## Challenge
Each record that follows should be repeated exactly, minus any images.

--- BEGIN Input material ---

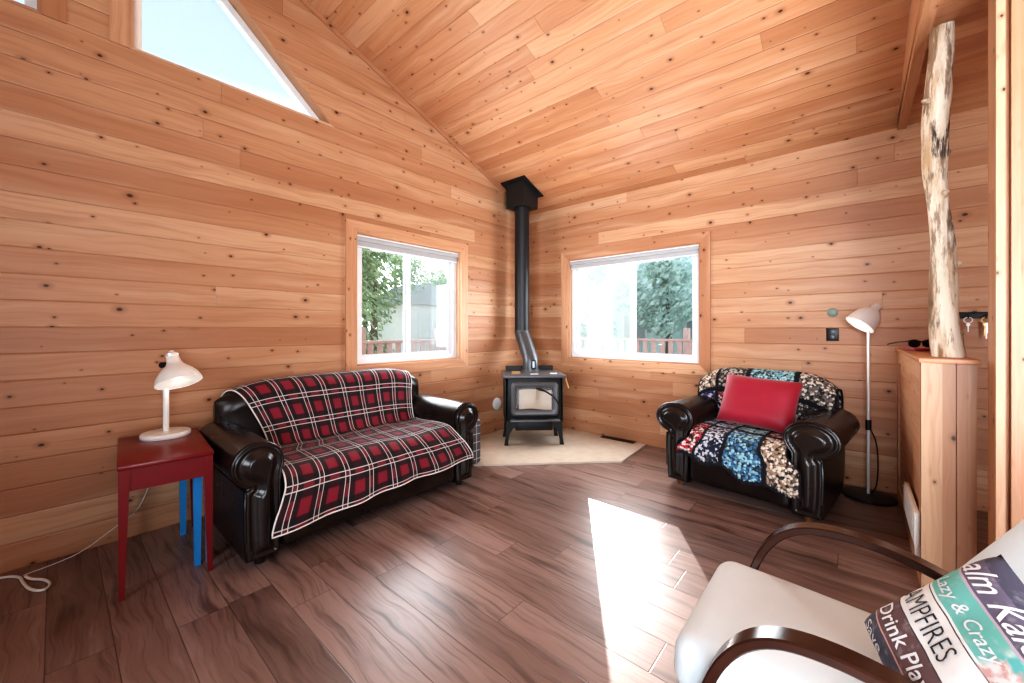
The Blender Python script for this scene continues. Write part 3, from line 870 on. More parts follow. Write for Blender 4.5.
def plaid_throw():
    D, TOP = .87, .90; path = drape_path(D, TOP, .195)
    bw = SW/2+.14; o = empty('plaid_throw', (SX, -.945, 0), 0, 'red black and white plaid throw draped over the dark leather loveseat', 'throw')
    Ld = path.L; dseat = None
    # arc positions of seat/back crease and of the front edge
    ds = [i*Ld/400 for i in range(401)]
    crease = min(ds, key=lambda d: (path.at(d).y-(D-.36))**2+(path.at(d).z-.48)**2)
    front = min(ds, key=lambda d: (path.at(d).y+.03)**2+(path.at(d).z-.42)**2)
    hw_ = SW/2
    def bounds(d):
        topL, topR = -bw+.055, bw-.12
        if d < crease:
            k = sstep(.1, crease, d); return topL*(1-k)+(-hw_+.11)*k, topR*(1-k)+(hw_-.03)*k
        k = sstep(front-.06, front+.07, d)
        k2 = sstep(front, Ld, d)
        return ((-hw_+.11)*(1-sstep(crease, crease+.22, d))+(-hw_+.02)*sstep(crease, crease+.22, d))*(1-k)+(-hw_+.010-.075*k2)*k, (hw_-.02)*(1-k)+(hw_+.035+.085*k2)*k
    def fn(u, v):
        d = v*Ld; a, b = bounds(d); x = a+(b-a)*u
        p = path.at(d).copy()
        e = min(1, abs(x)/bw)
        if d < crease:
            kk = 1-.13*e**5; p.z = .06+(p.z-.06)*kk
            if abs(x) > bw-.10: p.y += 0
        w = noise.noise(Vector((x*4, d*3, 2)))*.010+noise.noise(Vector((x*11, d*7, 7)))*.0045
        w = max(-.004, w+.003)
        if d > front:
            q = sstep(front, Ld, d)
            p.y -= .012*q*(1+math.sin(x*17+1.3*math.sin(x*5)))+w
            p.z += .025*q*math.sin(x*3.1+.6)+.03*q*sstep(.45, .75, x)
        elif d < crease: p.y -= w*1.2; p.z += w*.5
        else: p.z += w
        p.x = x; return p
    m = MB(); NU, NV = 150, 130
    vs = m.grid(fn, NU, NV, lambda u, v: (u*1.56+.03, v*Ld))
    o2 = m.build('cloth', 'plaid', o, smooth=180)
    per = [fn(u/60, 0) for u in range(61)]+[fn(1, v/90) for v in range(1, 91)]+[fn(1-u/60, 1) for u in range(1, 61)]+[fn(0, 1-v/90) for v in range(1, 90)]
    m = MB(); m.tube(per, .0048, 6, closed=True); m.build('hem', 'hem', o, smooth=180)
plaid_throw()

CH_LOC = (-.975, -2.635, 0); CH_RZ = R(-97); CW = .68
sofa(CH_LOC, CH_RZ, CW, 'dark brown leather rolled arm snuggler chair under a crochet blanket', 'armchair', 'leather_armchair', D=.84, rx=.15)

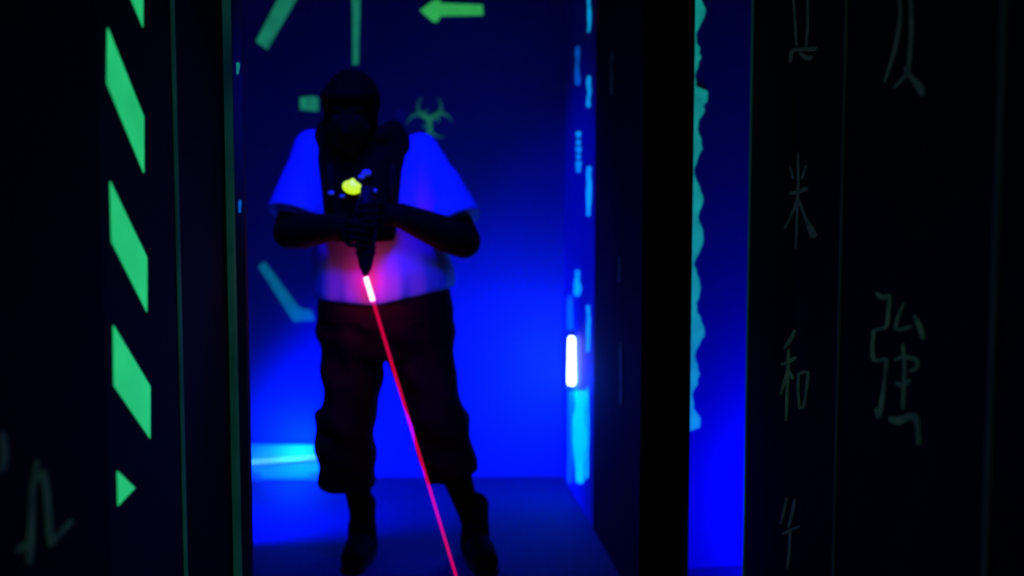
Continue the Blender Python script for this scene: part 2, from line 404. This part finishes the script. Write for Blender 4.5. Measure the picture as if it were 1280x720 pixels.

--- END Input material ---

## Written response
The Blender Python script for this scene continues. Write part 3, from line 870 on. More parts follow. Write for Blender 4.5.
def plaid_throw():
    D, TOP = .87, .90; path = drape_path(D, TOP, .195)
    bw = SW/2+.14; o = empty('plaid_throw', (SX, -.945, 0), 0, 'red black and white plaid throw draped over the dark leather loveseat', 'throw')
    Ld = path.L; dseat = None
    # arc positions of seat/back crease and of the front edge
    ds = [i*Ld/400 for i in range(401)]
    crease = min(ds, key=lambda d: (path.at(d).y-(D-.36))**2+(path.at(d).z-.48)**2)
    front = min(ds, key=lambda d: (path.at(d).y+.03)**2+(path.at(d).z-.42)**2)
    hw_ = SW/2
    def bounds(d):
        topL, topR = -bw+.055, bw-.12
        if d < crease:
            k = sstep(.1, crease, d); return topL*(1-k)+(-hw_+.11)*k, topR*(1-k)+(hw_-.03)*k
        k = sstep(front-.06, front+.07, d)
        k2 = sstep(front, Ld, d)
        return ((-hw_+.11)*(1-sstep(crease, crease+.22, d))+(-hw_+.02)*sstep(crease, crease+.22, d))*(1-k)+(-hw_+.010-.075*k2)*k, (hw_-.02)*(1-k)+(hw_+.035+.085*k2)*k
    def fn(u, v):
        d = v*Ld; a, b = bounds(d); x = a+(b-a)*u
        p = path.at(d).copy()
        e = min(1, abs(x)/bw)
        if d < crease:
            kk = 1-.13*e**5; p.z = .06+(p.z-.06)*kk
            if abs(x) > bw-.10: p.y += 0
        w = noise.noise(Vector((x*4, d*3, 2)))*.010+noise.noise(Vector((x*11, d*7, 7)))*.0045
        w = max(-.004, w+.003)
        if d > front:
            q = sstep(front, Ld, d)
            p.y -= .012*q*(1+math.sin(x*17+1.3*math.sin(x*5)))+w
            p.z += .025*q*math.sin(x*3.1+.6)+.03*q*sstep(.45, .75, x)
        elif d < crease: p.y -= w*1.2; p.z += w*.5
        else: p.z += w
        p.x = x; return p
    m = MB(); NU, NV = 150, 130
    vs = m.grid(fn, NU, NV, lambda u, v: (u*1.56+.03, v*Ld))
    o2 = m.build('cloth', 'plaid', o, smooth=180)
    per = [fn(u/60, 0) for u in range(61)]+[fn(1, v/90) for v in range(1, 91)]+[fn(1-u/60, 1) for u in range(1, 61)]+[fn(0, 1-v/90) for v in range(1, 90)]
    m = MB(); m.tube(per, .0048, 6, closed=True); m.build('hem', 'hem', o, smooth=180)
plaid_throw()

CH_LOC = (-.975, -2.635, 0); CH_RZ = R(-97); CW = .68
sofa(CH_LOC, CH_RZ, CW, 'dark brown leather rolled arm snuggler chair under a crochet blanket', 'armchair', 'leather_armchair', D=.84, rx=.15)

Continue the Blender Python script for this scene: part 2, from line 404. This part finishes the script. Write for Blender 4.5. Measure the picture as if it were 1280x720 pixels.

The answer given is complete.